[Scripts that build scenes]:
-- -- --

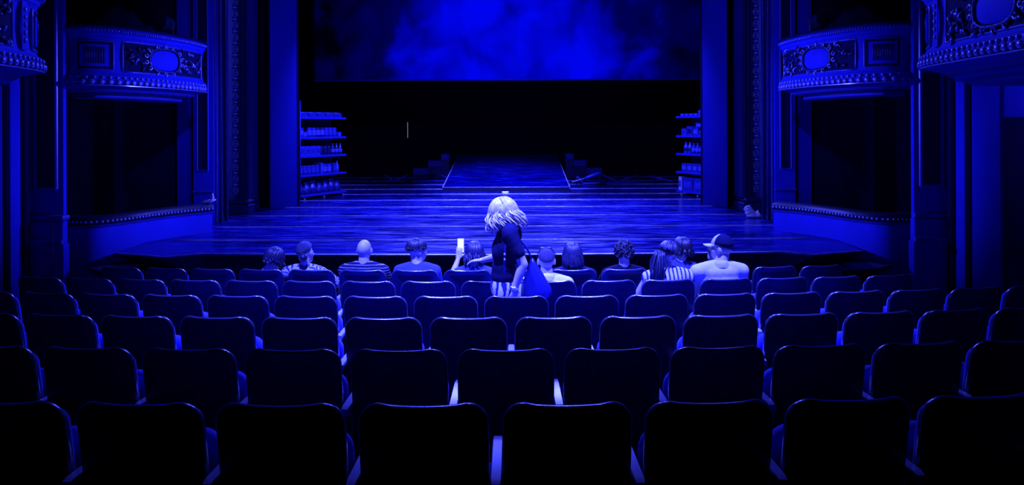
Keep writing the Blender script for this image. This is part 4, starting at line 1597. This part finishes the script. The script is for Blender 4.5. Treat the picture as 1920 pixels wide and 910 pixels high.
t, T = seated((5, -2), 'person with short dark hair and glasses turning to the right, pale shirt', 1.145, (0.0, 0.0), yaw=-58, pitch=2, roll=0, sw=0.185, shirt='cloth_light', sleeve=0.7)
addhair(t, hair_cap(T, 52, 78, 108, 0.016, seed=5, lump=0.012), 'hair_dark')
addhair(t, strands(T, 50, 0.012, (0, 0, -1), seed=8, az_lo=40, stop=82, wave=0.004, grow=0.016, phi0=(2, 50)), 'hair_dark', 'hair_locks')
gl = MB()
for s_ in (-1, 1):
    gl.tube([T @ Vector((s_ * 0.034 + 0.024 * math.cos(a), 0.100, 0.0 + 0.019 * math.sin(a))) for a in [2 * PI * q / 14 for q in range(15)]], 0.0028, 6, caps=False)
    gl.tube([T @ Vector((s_ * 0.058, 0.098, 0.004)), T @ Vector((s_ * 0.082, 0.05, 0.006)), T @ Vector((s_ * 0.084, -0.01, 0.0))], 0.0026, 6)
gl.tube([T @ Vector((-0.010, 0.101, 0.004)), T @ Vector((0.010, 0.101, 0.004))], 0.0028, 6)
obj('glasses', gl, 'blackmetal', t, smooth=True)

t, T = seated((5, -1), 'person with shoulder-length wavy hair holding up a bright phone', 1.115, (0.06, 0.0), yaw=10, pitch=4, roll=3, sw=0.165, shirt='cloth_light', sleeve=0.6, hands='phone', female=True)
addhair(t, hair_cap(T, 48, 90, 118, 0.014, seed=6, lump=0.010), 'hair_mid')
addhair(t, strands(T, 110, 0.13, (0, 0, -1), seed=9, az_lo=48, stop=98, wave=0.010, spread=0.12, grow=0.012), 'hair_mid', 'hair_locks')
X, Y, Z, A = SEATS[(5, -1)]
ph = empty('phone', (X - 0.105, Y + 0.545, Z + 1.115 - 0.19), A, 'bright white phone held up in front of the stage edge', 'phone')
ph.rotation_euler = (R(-6), 0, A)
b = MB(); b.bbox(-0.037, 0.037, -0.004, 0.004, 0.03, 0.185, 0.003); obj('phone_body', b, 'white', ph)
b = MB(); b.box(-0.033, 0.033, -0.0052, -0.0041, 0.036, 0.179); obj('phone_display', b, 'phone', ph)

t, T = seated((5, 1), 'person with long straight hair and dark top in the front row', 1.100, (0.02, 0.0), yaw=0, pitch=2, roll=0, sw=0.185, shirt='cloth_navy', sleeve=0.7, female=True)
addhair(t, hair_cap(T, 48, 92, 120, 0.014, seed=7), 'hair_mid')
addhair(t, strands(T, 130, 0.15, (0, -0.03, -1), seed=10, az_lo=50, stop=92, wave=0.004, spread=0.22, grow=0.012), 'hair_mid', 'hair_locks')

t, T = seated((5, 2), 'person with a round mop of dark curly hair', 1.105, (0.03, 0.0), yaw=-4, pitch=2, roll=0, sw=0.18, shirt='cloth_dark', sleeve=0.7)
addhair(t, hair_cap(T, 45, 88, 104, 0.018, seed=8, lump=0.016), 'hair_dark')
addhair(t, curls(T, 230, 5), 'hair_dark', 'curls')

t, T = seated((5, 3), 'dark-haired person half hidden behind the ponytailed person', 1.140, (0.09, 0.02), head_dx=0.04, yaw=12, pitch=5, roll=5, sw=0.16, shirt='cloth_light', sleeve=0.6, female=True)
addhair(t, hair_cap(T, 48, 90, 118, 0.016, seed=9, lump=0.012), 'hair_dark')
addhair(t, strands(T, 80, 0.08, (0, 0, -1), seed=12, az_lo=50, stop=100, wave=0.008, spread=0.08, grow=0.014), 'hair_dark', 'hair_locks')

t, T = seated((5, 4), 'person in dark clothes hidden behind the person in the cap', 1.060, (-0.02, 0.06), yaw=0, pitch=8, roll=0, sw=0.19, shirt='cloth_navy', sleeve=0.8)
addhair(t, hair_cap(T, 50, 85, 110, 0.012, seed=10), 'hair_dark')

# --- second row of people
t, T = seated((4, 0), 'person with cropped hair, white collar shirt and sunglasses on head', 1.125, (-0.01, 0.0), yaw=0, pitch=0, roll=0, sw=0.185, shirt='cloth_white', sleeve=0.8, collar=True, voxel=0.009)
addhair(t, hair_cap(T, 52, 84, 106, 0.004, seed=11, lump=0.0015), 'hair_crop')
sg = MB()
pts = [T @ Vector((0.082 * math.cos(a), 0.005 + 0.0 * math.sin(a), 0.04 + 0.078 * math.sin(a))) for a in [R(-18 + 216 * q / 18) for q in range(19)]]
sg.tube(pts, 0.0055, 6)
for s_ in (-1, 1):
    sg.ell(T @ Vector((s_ * 0.03, 0.045, 0.108)), (0.027, 0.018, 0.010))
obj('sunglasses', sg, 'blackmetal', t, smooth=True)

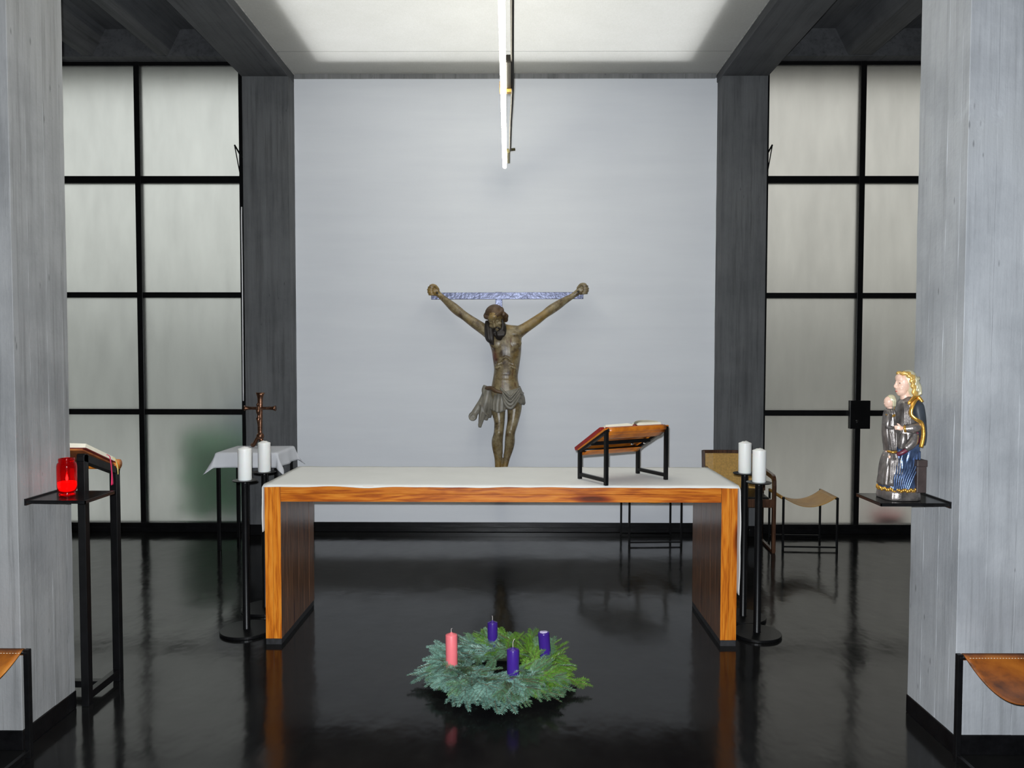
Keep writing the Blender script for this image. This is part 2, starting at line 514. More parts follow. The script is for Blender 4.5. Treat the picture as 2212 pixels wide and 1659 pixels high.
def lathe(bm, prof, n=24, c=(0, 0, 0), cap=True):
    rings = [[Vector((c[0] + r * math.cos(2 * PI * i / n), c[1] + r * math.sin(2 * PI * i / n), c[2] + z)) for i in range(n)] for r, z in prof]
    skin_rings(bm, rings, cap)

def ell(bm, c, r, rot=None, u=16, v=10):
    q = bmesh.ops.create_uvsphere(bm, u_segments=u, v_segments=v, radius=1.0)
    mt = Matrix.Translation(Vector(c)) @ (rot.to_4x4() if rot is not None else Matrix()) @ Matrix.Diagonal((*r, 1))
    bmesh.ops.transform(bm, matrix=mt, verts=q['verts'])
    return q['verts']

def smooth_path(pts, n=6):
    pts = [Vector(p) for p in pts]
    out = []
    for i in range(len(pts) - 1):
        p0 = pts[max(i - 1, 0)]; p1 = pts[i]; p2 = pts[i + 1]; p3 = pts[min(i + 2, len(pts) - 1)]
        for k in range(n):
            t = k / n
            out.append(0.5 * ((2 * p1) + (p2 - p0) * t + (2 * p0 - 5 * p1 + 4 * p2 - p3) * t * t + (3 * p1 - p0 - 3 * p2 + p3) * t ** 3))
    out.append(pts[-1])
    return out

def interp(vals, n=6):
    return [p.x for p in smooth_path([(v, 0, 0) for v in vals], n)]

def solid(bm, t):
    bm.normal_update()
    bmesh.ops.solidify(bm, geom=bm.faces, thickness=t)

def obj(name, bm, mat, parent=None, smooth=False, loc=None):
    bmesh.ops.recalc_face_normals(bm, faces=bm.faces)
    me = bpy.data.meshes.new(name)
    bm.to_mesh(me)
    bm.free()
    for mm in (mat if isinstance(mat, (list, tuple)) else [mat]):
        me.materials.append(mm)
    if smooth:
        for p in me.polygons:
            p.use_smooth = True
    o = bpy.data.objects.new(name, me)
    C.objects.link(o)
    if parent is not None:
        o.parent = parent
    if loc is not None:
        o.location = loc
    return o

def remeshed(name, bm, voxel, mat, parent=None, smooth_it=3, decim=None):
    me = bpy.data.meshes.new(name + '_raw')
    bmesh.ops.recalc_face_normals(bm, faces=bm.faces)
    bm.to_mesh(me)
    bm.free()
    o = bpy.data.objects.new(name + '_raw', me)
    C.objects.link(o)
    rm = o.modifiers.new('r', 'REMESH')
    rm.mode = 'VOXEL'
    rm.voxel_size = voxel
    sm = o.modifiers.new('s', 'SMOOTH')
    sm.iterations = smooth_it
    sm.factor = 0.5
    bpy.context.view_layer.update()
    dg = bpy.context.evaluated_depsgraph_get()
    m2 = bpy.data.meshes.new_from_object(o.evaluated_get(dg))
    bpy.data.objects.remove(o)
    bpy.data.meshes.remove(me)
    m2.name = name
    m2.materials.clear()
    m2.materials.append(mat)
    for p in m2.polygons:
        p.use_smooth = True
    r = bpy.data.objects.new(name, m2)
    C.objects.link(r)
    if parent is not None:
        r.parent = parent
    return r

def thing(name, label, cat, loc=(0, 0, 0), rotz=0.0, group=None):
    o = bpy.data.objects.new(name, None)
    o.empty_display_size = 0.1
    C.objects.link(o)
    o.location = loc
    o.rotation_euler = (0, 0, rotz)
    o['label'] = label
    o['category'] = cat
    if group:
        o['group'] = group
    return o

def tag(o, label, cat, group=None):
    o['label'] = label
    o['category'] = cat
    if group:
        o['group'] = group
    return o

def struct(name, bm, mat, parent=None, smooth=False):
    o = obj(name, bm, mat, parent, smooth)
    if parent is None:
        o['kind'] = 'structure'
    return o

def dup(root, loc, rotz, label=None, group=None):
    r = root.copy()
    C.objects.link(r)
    r.location = loc
    r.rotation_euler = (0, 0, rotz)
    if label:
        r['label'] = label
    if group:
        r['group'] = group
    for ch in list(root.children):
        c = ch.copy()
        C.objects.link(c)
        c.parent = r
        for g in ch.children:
            d = g.copy()
            C.objects.link(d)
            d.parent = c
    return r

NB = bmesh.new

# ================================================================== room shell
YW = 7.10                 # altar wall
XL, XR = -2.065, 1.822    # nave sides
AL, AR = -5.3, 5.2        # aisle outer walls
YF = -3.6                 # wall behind the camera

bm = NB(); bx2(bm, (AL - .2, YF - .2, -0.12), (AR + .2, YW + .2, 0.0))
struct('floor', bm, M['floor'])

# altar wall: gently uneven plaster panel between the two columns
bm = NB()
nx, nz = 60, 66
grid = []
for k in range(nz + 1):
    row = []
    for i in range(nx + 1):
        x = XL - .03 + (XR - XL + .06) * i / nx
        z = 0.085 + (4.213 - 0.085) * k / nz
        if k == nz:
            z += 0.012 * (mnoise.noise(Vector((x * 1.7, 3.1, 0))) )
        y = YW + 0.004 * mnoise.noise(Vector((x * 1.3, 0, z * 1.3)))
        row.append(bm.verts.new((x, y, z)))
    grid.append(row)
for k in range(nz):
    for i in range(nx):
        bm.faces.new((grid[k][i], grid[k][i + 1], grid[k + 1][i + 1], grid[k + 1][i]))
o = struct('wall_back', bm, M['plaster'], smooth=True)
bm = NB(); bx2(bm, (XL - .03, YW + 0.012, 0), (XR + .03, YW + .2, 4.6))
obj('masonry', bm, M['conc_wall'], o)
bm = NB(); bx2(bm, (XL, YW - 0.004, 4.208), (XR, YW + 0.03, 4.262), 0.004)
struct('trim_1', bm, M['conc_wall'])
bm = NB()
bx2(bm, (XL, YW - 0.016, 0.0), (XR, YW + 0.02, 0.088), 0.005)
bx2(bm, (XL, YW - 0.030, 0.0), (XR, YW, 0.046), 0.005)
struct('baseboard_back', bm, M['black_base'])

for nm, x0, x1, y0, y1 in (('wall_left', AL - .2, AL, YF, YW), ('wall_right', AR, AR + .2, YF, YW), ('wall_front', AL, AR, YF - .2, YF)):
    bm = NB(); bx2(bm, (x0, y0, 0), (x1, y1, 4.75))
    struct(nm, bm, M['conc_wall'])

# ---- concrete columns: outline with a board joint every ten centimetres or so, drawn up in steps
def boarded(x0, x1, y0, y1, z0, z1, seed, jit=0.0016, wide=(0.085, 0.125)):
    rnd = random.Random(seed)
    def side(p, q, nrm):
        p, q = Vector(p), Vector(q)
        L = (q - p).length
        d = (q - p) / L
        cuts = [0.0]
        while cuts[-1] < L - 0.14:
            cuts.append(cuts[-1] + rnd.uniform(*wide))
        cuts.append(L)
        pts = []
        for a, b in zip(cuts, cuts[1:]):
            off = rnd.uniform(-0.0003, 0.0003)
            g = 0.002
            if a > 0:
                pts.append(p + d * (a) - Vector(nrm) * 0.0004)
            pts.append(p + d * (a + g) + Vector(nrm) * (off if a > 0 else 0))
            pts.append(p + d * (b - g) + Vector(nrm) * (off if b < L else 0))
        return pts
    ol = []
    for p, q, nrm in (((x0, y0), (x1, y0), (0, -1)), ((x1, y0), (x1, y1), (1, 0)), ((x1, y1), (x0, y1), (0, 1)), ((x0, y1), (x0, y0), (-1, 0))):
        ol += side(p, q, nrm)
    bm = NB()
    nzz = 70
    rings = []
    for k in range(nzz + 1):
        z = z0 + (z1 - z0) * k / nzz
        r = []
        for i, p in enumerate(ol):
            j = jit * mnoise.noise(Vector((i * 3.1 + seed, z * 5.0, 0.3))) + 0.6 * jit * mnoise.noise(Vector((i * 1.7, z * 23.0, seed)))
            cx, cy = (x0 + x1) / 2, (y0 + y1) / 2
            dv = Vector((p[0] - cx, p[1] - cy)).normalized()
            r.append(Vector((p[0] + dv.x * j, p[1] + dv.y * j, z)))
        rings.append(r)
    skin_rings(bm, rings)
    return bm

def column(x0, x1, y0, y1, seed, mat, ztop, base):
    o = struct('column', boarded(x0, x1, y0, y1, base, ztop, seed), mat)
    bm = NB(); bx2(bm, (x0 - .004, y0 - .005, 0), (x1 + .004, y1 + .004, base), 0.004)
    obj('painted_base', bm, M['black_base'], o)
    return o
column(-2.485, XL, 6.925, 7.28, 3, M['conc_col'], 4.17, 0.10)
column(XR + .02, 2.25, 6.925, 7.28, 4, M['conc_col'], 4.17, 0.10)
column(-2.50, -2.072, 3.115, 3.495, 5, M['conc_pillar'], 4.17, 0.085)
column(1.822, 2.25, 3.115, 3.495, 6, M['conc_pale'], 4.17, 0.085)

# ---- nave beams over the columns
def beam(x0, x1):
    bm = NB(); bx2(bm, (x0, YF, 4.17), (x1, 7.28, 4.68), 0.006)
    return struct('beam', bm, M['conc_beam'])
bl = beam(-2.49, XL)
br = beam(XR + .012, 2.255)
for p, x0, x1 in ((bl, XL - .004, XL + .007), (br, XR + .005, XR + .016)):
    bm = NB(); bx2(bm, (x0, YF, 4.243), (x1, YW, 4.2525), 0.002)
    obj('joint_strip', bm, M['bead'], p)

# ---- nave ceiling: fabric panels under a roof light, opaque slab around its edge
def sheet(x0, x1, y0, y1, z):
    b = NB()
    b.faces.new([b.verts.new(v) for v in ((x0, y0, z), (x0, y1, z), (x1, y1, z), (x1, y0, z))])
    return b
o = struct('ceiling', sheet(XL - .02, XR + .02, 2.2, 6.585, 4.256), M['fabric_ceiling'])
obj('fabric_panel', sheet(XL - .02, XR + .02, 6.583, YW + .02, 4.2535), M['fabric_ceiling'], o)
obj('fabric_panel', sheet(XL - .02, XR + .02, YF, 2.203, 4.2535), M['fabric_ceiling'], o)
bm = NB()
bx2(bm, (XL - .3, YF, 4.30), (XL + .31, 7.3, 4.42))
bx2(bm, (XR - .31, YF, 4.30), (XR + .3, 7.3, 4.42))
bx2(bm, (XL + .31, 6.79, 4.30), (XR - .31, 7.3, 4.42))
bx2(bm, (XL + .31, YF, 4.30), (XR - .31, 2.4, 4.42))
struct('roof_slab', bm, M['conc_wall'])

# ---- aisle ceilings: ribbed concrete, trapezoidal coffers running with the nave
def rib(bm, xa, xb, y0, y1, side=0.10):
    z0, z1 = 4.362, 4.62
    sec = [(xa, z0), (xb, z0), (xb + side, z1), (xa - side, z1)]
    skin_rings(bm, [[Vector((x, y, z)) for x, z in sec] for y in (y0, y1)])
def aisle(name, xs, x0, x1):
    bm = NB(); bx2(bm, (x0, YF, 4.62), (x1, 7.3, 4.76))
    o = struct(name, bm, M['conc_beam'])
    for xa, xb in xs:
        bm = NB(); rib(bm, xa, xb, YF, 7.0)
        obj('rib', bm, M['conc_beam'], o)
    for y, dy in ((6.95, .33), (4.9, .10), (2.6, .1)):
        bm = NB()
        sec = [(y, 4.355), (y + dy, 4.355), (y + dy, 4.621), (y + 0.05, 4.621)] if dy > .2 else [(y, 4.36), (y + dy, 4.36), (y + dy + .06, 4.621), (y - .06, 4.621)]
        skin_rings(bm, [[Vector((x, yy, zz)) for yy, zz in sec] for x in (x0, x1)])
        obj('cross_rib', bm, M['conc_beam'], o)
    return o
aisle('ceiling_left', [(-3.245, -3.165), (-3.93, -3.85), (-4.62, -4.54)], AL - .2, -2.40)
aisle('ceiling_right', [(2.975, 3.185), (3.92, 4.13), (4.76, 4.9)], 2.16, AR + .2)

# ---- steel windows with frosted panes
def glazing(name, x_edges, glass, zs=(0.072, 1.127, 2.218, 3.282, 4.345), yb=YW, plate=None):
    """x_edges: bar centre lines; zs: bar centre heights"""
    bm = NB()
    xa, xb = min(x_edges) - .03, max(x_edges) + .03
    bx2(bm, (xa, yb - .045, 0.0), (xb, yb + .045, 0.085), 0.004)
    bx2(bm, (xa, yb - .06, 0.0), (xb, yb + .03, 0.045), 0.004)
    o = struct(name, bm, M['black_base'])
    for x in x_edges:
        wd = 0.052
        bm = NB(); bx2(bm, (x - wd / 2, yb - .032, .05), (x + wd / 2, yb + .035, 4.37), 0.002)
        obj('mullion', bm, M['steel'], o)
    for z, h in zip(zs[1:], (0.052, 0.050, 0.066, 0.05)):
        bm = NB(); bx2(bm, (xa, yb - .028, z - h / 2), (xb, yb + .03, z + h / 2), 0.002)
        obj('glazing_bar', bm, M['steel'], o)
    xs = sorted(x_edges)
    for a, b in zip(xs, xs[1:]):
        for z0, z1 in zip(zs, zs[1:]):
            bm = NB(); bx2(bm, (a + .01, yb - .003, z0 + .01), (b - .01, yb + .003, z1 - .01))
            obj('pane', bm, glass, o)
    return o
w1 = glazing('window_1', [-2.545, -3.512, -4.445, -5.27], M['glass_l'])
w2 = glazing('door_1', [2.285, 3.172, 4.06, 5.17], M['glass_r'])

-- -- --

[What is needed]: Nothing outside the span should appear: transcribe the lines from the one containing "AL - .2, -2.40)" through the last line of the records.

[Worked solution]:
aisle('ceiling_left', [(-3.245, -3.165), (-3.93, -3.85), (-4.62, -4.54)], AL - .2, -2.40)
aisle('ceiling_right', [(2.975, 3.185), (3.92, 4.13), (4.76, 4.9)], 2.16, AR + .2)

# ---- steel windows with frosted panes
def glazing(name, x_edges, glass, zs=(0.072, 1.127, 2.218, 3.282, 4.345), yb=YW, plate=None):
    """x_edges: bar centre lines; zs: bar centre heights"""
    bm = NB()
    xa, xb = min(x_edges) - .03, max(x_edges) + .03
    bx2(bm, (xa, yb - .045, 0.0), (xb, yb + .045, 0.085), 0.004)
    bx2(bm, (xa, yb - .06, 0.0), (xb, yb + .03, 0.045), 0.004)
    o = struct(name, bm, M['black_base'])
    for x in x_edges:
        wd = 0.052
        bm = NB(); bx2(bm, (x - wd / 2, yb - .032, .05), (x + wd / 2, yb + .035, 4.37), 0.002)
        obj('mullion', bm, M['steel'], o)
    for z, h in zip(zs[1:], (0.052, 0.050, 0.066, 0.05)):
        bm = NB(); bx2(bm, (xa, yb - .028, z - h / 2), (xb, yb + .03, z + h / 2), 0.002)
        obj('glazing_bar', bm, M['steel'], o)
    xs = sorted(x_edges)
    for a, b in zip(xs, xs[1:]):
        for z0, z1 in zip(zs, zs[1:]):
            bm = NB(); bx2(bm, (a + .01, yb - .003, z0 + .01), (b - .01, yb + .003, z1 - .01))
            obj('pane', bm, glass, o)
    return o
w1 = glazing('window_1', [-2.545, -3.512, -4.445, -5.27], M['glass_l'])
w2 = glazing('door_1', [2.285, 3.172, 4.06, 5.17], M['glass_r'])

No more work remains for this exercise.